Sur le plan démocratique, Mzee Kabila a fait élire les gouverneurs, les bourgmestres et chefs de quartiers par le peuple à mains levées, évitant ainsi toute contestation, ce qui a présagé les Comités du Pouvoir Populaire (CPP) ou pouvoir à la base car le peuple Congolais une fois bien éduqué politiquement dans le cadre des CPP ne choisirait que des gens à qui il fait confiance. Il a suspendu et non aboli les parties politiques (nous en avons presque 1.000 aujourd’hui, qu’est ce qui change ? C’est le marasme qui s’installe. Aux Etats-Unis, la plus grande démocratie au monde, il n’y en a que 3 ou 4) en attendant l’établissement des règles du jeu claires par l’ Assemblée Constituantes qui siégeait à Lubumbashi (loin des ambassades à Kinshasa) avant l’organisation des élections présidentielles et parlementaires en 1999 (deux ans après la prise du pouvoir); un processus qui a été coupé court par la guerre d’agression (y compris le processus de la reconstruction nationale surtout des routes à moindre coût) mais que Joseph Kabila a remis sur les rails.

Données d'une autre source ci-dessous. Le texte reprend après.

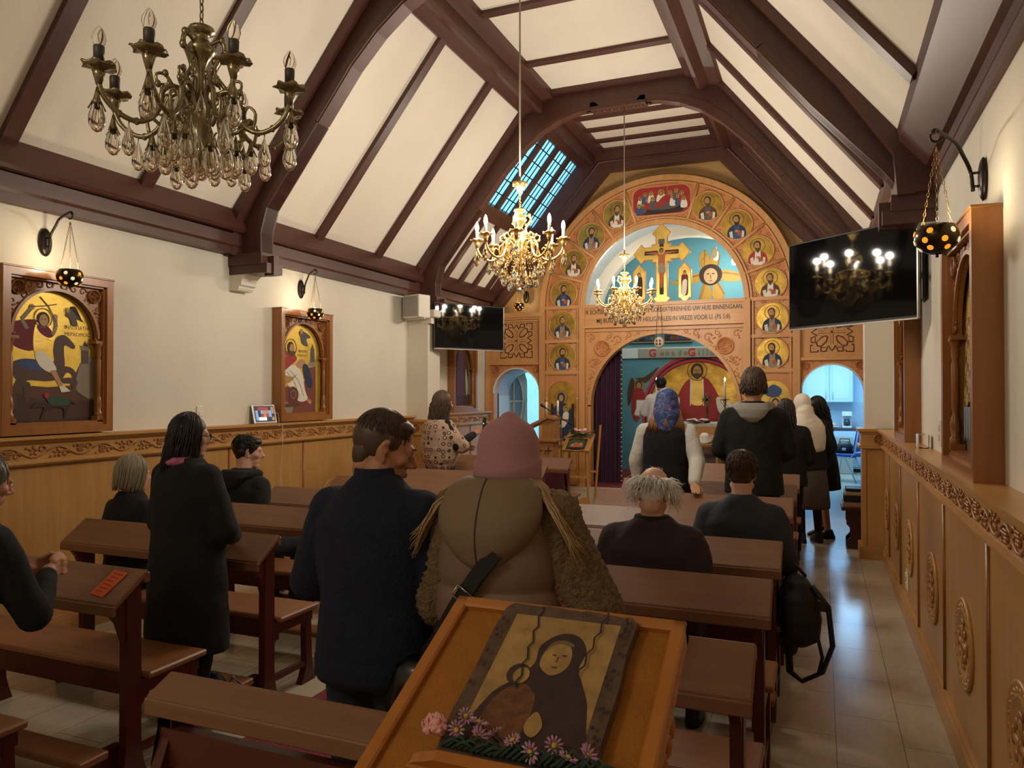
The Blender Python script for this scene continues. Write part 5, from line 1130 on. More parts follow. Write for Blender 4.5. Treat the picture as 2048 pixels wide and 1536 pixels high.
# ================================================================ televisions, speaker, tablet, sockets
def tv(label, pl, pr_, z0, z1, mount, grp=None):
    pl = Vector(pl + (0,)); pr_ = Vector(pr_ + (0,)); d = pr_ - pl; W = d.length; rz = math.atan2(d.y, d.x); c = (pl + pr_) / 2; H = z1 - z0
    t = thing('television', label, 'television', (c.x, c.y, z0), rz)
    mb = MB(); mb.bev(-W / 2, W / 2, 0, .045, 0, H, .006, BLACKM); mb.box(-W / 2 + .15, W / 2 - .15, .045, .075, .1, H - .1, BLACKM); mb.build('casing', t)
    mb = MB(); mb.box(-W / 2 + .012, W / 2 - .012, -.002, .001, .022, H - .012, M('0c0b0c', .045, spec=.16, name='black_screen_glass')); mb.build('screen', t)
    mb = MB(); SV = M('b8b4ac', .25, .9); mb.box(-W / 2, W / 2, -.006, .02, -.004, .006, SV); mb.box(W / 2 - .004, W / 2 + .004, -.004, .02, 0, H, SV); mb.box(-.03, .03, -.006, .0, -.016, -.004, BLACKM); mb.build('silver_trim', t)
    mb = MB(); m_ = t.matrix_basis.inverted() @ Vector(mount); mb.tube([(0, .07, H / 2), ((m_.x) * .5, m_.y * .5 + .04, H / 2), (m_.x, m_.y, H / 2)], .022, 8, BLACKM); mb.build('wall_bracket', t)
    mb = MB(); mb.push(Matrix.Translation((m_.x, m_.y, 0)) @ Matrix.Rotation(-rz, 4, 'Z')); mb.box(-.01, .01, -.14, .14, .15, H - .15, BLACKM); mb.pop(); mb.build('wall_plate', t)
    return t
tv('wide black television angled out from the right wall, silver lower edge', (-.235, 6.35), (.60, 5.65), 2.20, 2.88, (.655, 5.95, 0))
tv('black television turned into the nave beside the white speaker, left of the screen', (-4.635, 8.60), (-4.04, 9.50), 2.28, 2.885, (-4.70, 9.2, 0))
t = thing('loudspeaker', 'white box loudspeaker with grey grille under the truss foot at left', 'loudspeaker', (-4.76, 8.36, 2.655), -.30)
mb = MB(); SPW = M('d8d2c2', .5); mb.bev(-.15, .15, -.10, .10, 0, .29, .008, SPW); mb.build('cabinet', t)
mb = MB(); mb.bev(-.132, .132, -.108, -.10, .018, .272, .004, M('a8a49a', .7, bump=.8, bscale=400)); mb.build('grille', t); mb = MB(); mb.box(-.16, .16, -.012, .012, -.015, 0, SPW); mb.box(-.04, .04, .09, .12, .1, .2, BLACKM); mb.build('bracket', t)
t = thing('tablet', 'small silver tablet playing a video on the left dado shelf', 'tablet', (-4.895, 5.73, 1.412), math.radians(78))
mb = MB(); mb.push(Matrix.Rotation(-.28, 4, 'X')); mb.bev(-.13, .13, 0, .018, 0, .19, .006, M('c9c9cc', .25, .8)); mb.pop(); mb.build('body', t)
SCR = [emit('screen_blue', '6a90b8', .9), emit('screen_white', 'd8dce0', .8), emit('screen_dark', '2a2c34', .6), emit('screen_brown', '9a7460', .8), emit('screen_red', '8a3436', .8)]
mb = MB(); mb.push(Matrix.Rotation(-.28, 4, 'X')); mb.box(-.112, .112, -.002, .0, .018, .172, SCR[2]); r3 = random.Random(2)
for i in range(7):
    for j in range(4): mb.box(-.105 + i * .03, -.077 + i * .03, -.003, -.001, .03 + j * .033, .062 + j * .033, SCR[r3.randrange(5)])
mb.pop(); mb.build('screen', t); mb = MB(); mb.tube([(.13, .03, .1), (.17, .05, .09), (.18, .04, .02), (.15, .02, -.02), (.14, -.02, -.03)], .003, 6, SPW); mb.build('cable', t)
WP = M('e4ddd0', .4, name='white_switch_plastic')
def plate(label, nm, cat, loc, rz, w_, h_, holes):
    t = thing(nm, label, cat, loc, rz); mb = MB(); mb.bev(-w_ / 2, w_ / 2, -.012, 0, -h_ / 2, h_ / 2, .004, WP); mb.build('plate', t)
    mb = MB()
    for x, z in holes: mb.bev(x - .02, x + .02, -.02, -.01, z - .02, z + .02, .003, WP)
    mb.build('rocker', t)
plate('double white wall socket low on the right dado panelling', 'wall_socket', 'socket', (.60, 6.35, .30), -PI / 2, .085, .16, [(0, .037), (0, -.037)])
plate('white light switch on the right wall just above the shelf', 'light_switch', 'switch', (XR, 5.25, 1.46), -PI / 2, .09, .16, [(0, .03), (0, -.03)])
plate('small cream wall switch on the left wall above the dado', 'light_switch', 'switch', (XL, 5.0, 1.52), PI / 2, .08, .14, [(0, 0)])
mb = MB(); mb.bev(.56 + .03, .56 + .10, 5.62, 5.72, 1.335, 1.43, .006, glass('clear_tumbler', 'f2f2ee', .1, 1.2)); tag(mb.build('glass_box'), 'small clear plastic box standing on the right dado shelf', 'box')
# ================================================================ icon lectern in the foreground
LO = wood('lectern_oak', '9c5a1c', 'c88436', 'x', .8, .35, .3); LB = M('a86a1e', .9, bump=.6, bscale=250, var=.1, vscale=12, name='tan_felt')
lt = thing('icon_lectern', 'slanted oak lectern holding the old panel icon in the foreground', 'lectern', (-.4745, 1.08, 0))
ang = math.atan2(1.262 - 1.08, 1.442 - 1.063); TL = Matrix.Translation((0, 1.442 - 1.08, 1.262)) @ Matrix.Rotation(ang, 4, 'X')   # top edge at y=0 in slope coords
mb = MB(); mb.T = TL; wv = .24; L_ = .50
for a, b2, c, d in ((-wv, -wv + .028, -L_, 0), (wv - .028, wv, -L_, 0), (-wv, wv, -.028, 0), (-wv, wv, -L_, -L_ + .03)): mb.bev(a, b2, c, d, -.035, .012, .004, LO)
mb.build('board_frame', lt)
mb = MB(); mb.T = TL; mb.box(-wv + .01, wv - .01, -L_ + .01, -.01, -.03, -.002, LB); mb.build('board', lt)
mb = MB(); mb.T = TL; P = [(-.155, .0), (-.15, .012), (-.135, .020), (-.12, .024), (-.1, .032), (.16, .032), (.175, .02), (.185, 0)]
mb.prism([(x, z) for x, z in P], -.405, -.385, 'y', LO); mb.bev(-.155, .185, -.41, -.40, 0, .012, .003, LO); mb.build('ledge', lt)
mb = MB()
PB_ = [(-.04, 1.03), (.30, 1.19), (.28, .86), (.0, .80)]; mb.prism(PB_, -.20, -.17, 'x', LO); mb.prism(PB_, .17, .20, 'x', LO); mb.box(-.17, .17, .26, .28, .86, 1.16, LO); mb.box(-.17, .17, -.02, .0, .80, 1.02, LO); mb.box(-.19, .19, -.02, .28, .78, .80, LO)
mb.build('desk_box', lt)
mb = MB(); mb.lathe([(.10, .12), (.06, .16), (.05, .4), (.07, .5), (.05, .6), (.06, .78)], (0, .06, 0), n=16, mat=LO); mb.build('pedestal', lt); mb = MB(); mb.bev(-.17, .17, -.14, .18, 0, .12, .01, LO); mb.build('base', lt)
g = MB()
for k in range(11):
    y = .29 - k * .036; z = 1.17 - k * .017
    g.tube([(.215 + .012 * cos(u) * .3, y + .022 * cos(u), z + .03 * sin(u) - .03) for u in [i * .6 for i in range(9)]], [.009 - .0006 * i for i in range(9)], 5, LO); g.ell((.222, y, z - .075), (.008, .016, .022), LO, 6, 4)
g.build('side_carving', lt)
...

Nous pouvons dire sans crainte d’être contredit que sans la lutte armée de Mzee Laurent Désiré Kabila, sans la Révolution du 17 mai, Félix Antoine Tshisekedi Tshilombo ne serait pas président de la République aujourd’hui. Mobutu a organisé un simulacre d’élection présidentielle en 1983 qu’il a gagnée avec 101%. Cela veut dire que son dernier mandat a expirée en 1990 mais il est resté au pouvoir jusqu’en 1997. Il serait resté au pouvoir au-delà de 1997 si Kabila ne l’avait pas renversé.

Pendant cette période, c’est Etienne Tshisekedi, le père de l’actuel président de la RDC Felix Tshisekedi qui faisait son cirque. Il insultait Mobutu le jour et allait percevoir son argent chez le même Mobutu la nuit. On l’a vu à Nice auprès du lit de malade de Mobutu pour quémander la primature alors que Laurent Désiré Kabila le libérateur était aux portes de Kinshasa ! Après l’assassinat de Mzee Kabila, c’est pendant le régime du Président Joseph Kabila que le processus démocratique a été vraiment consolidé avec des cycles électoraux normaux et réguliers grâce auxquels Felix Antoine Tshisekedi Tshilombo a accédé au pouvoir.

En guise de conclusion, Mzee a été un président exemplaire à tel point que s’il restait longtemps au pouvoir, le Congo allait se développer. Il se souciait vraiment du sort des paysans.

Si les dirigeants actuels se comportent comme Mzee Laurent-Désiré Kabila (tellement honnête, tellement nationaliste et patriote), disent les Congolais, le Congo va évoluer.

Il avait un bon projet de société comme ce bilan populaire (car il vient du peuple) le démontre; et que son Parti le PRP est en train d’actualiser dans la situation actuellement difficile (retour du néo-mobutisme-tshisekedisme).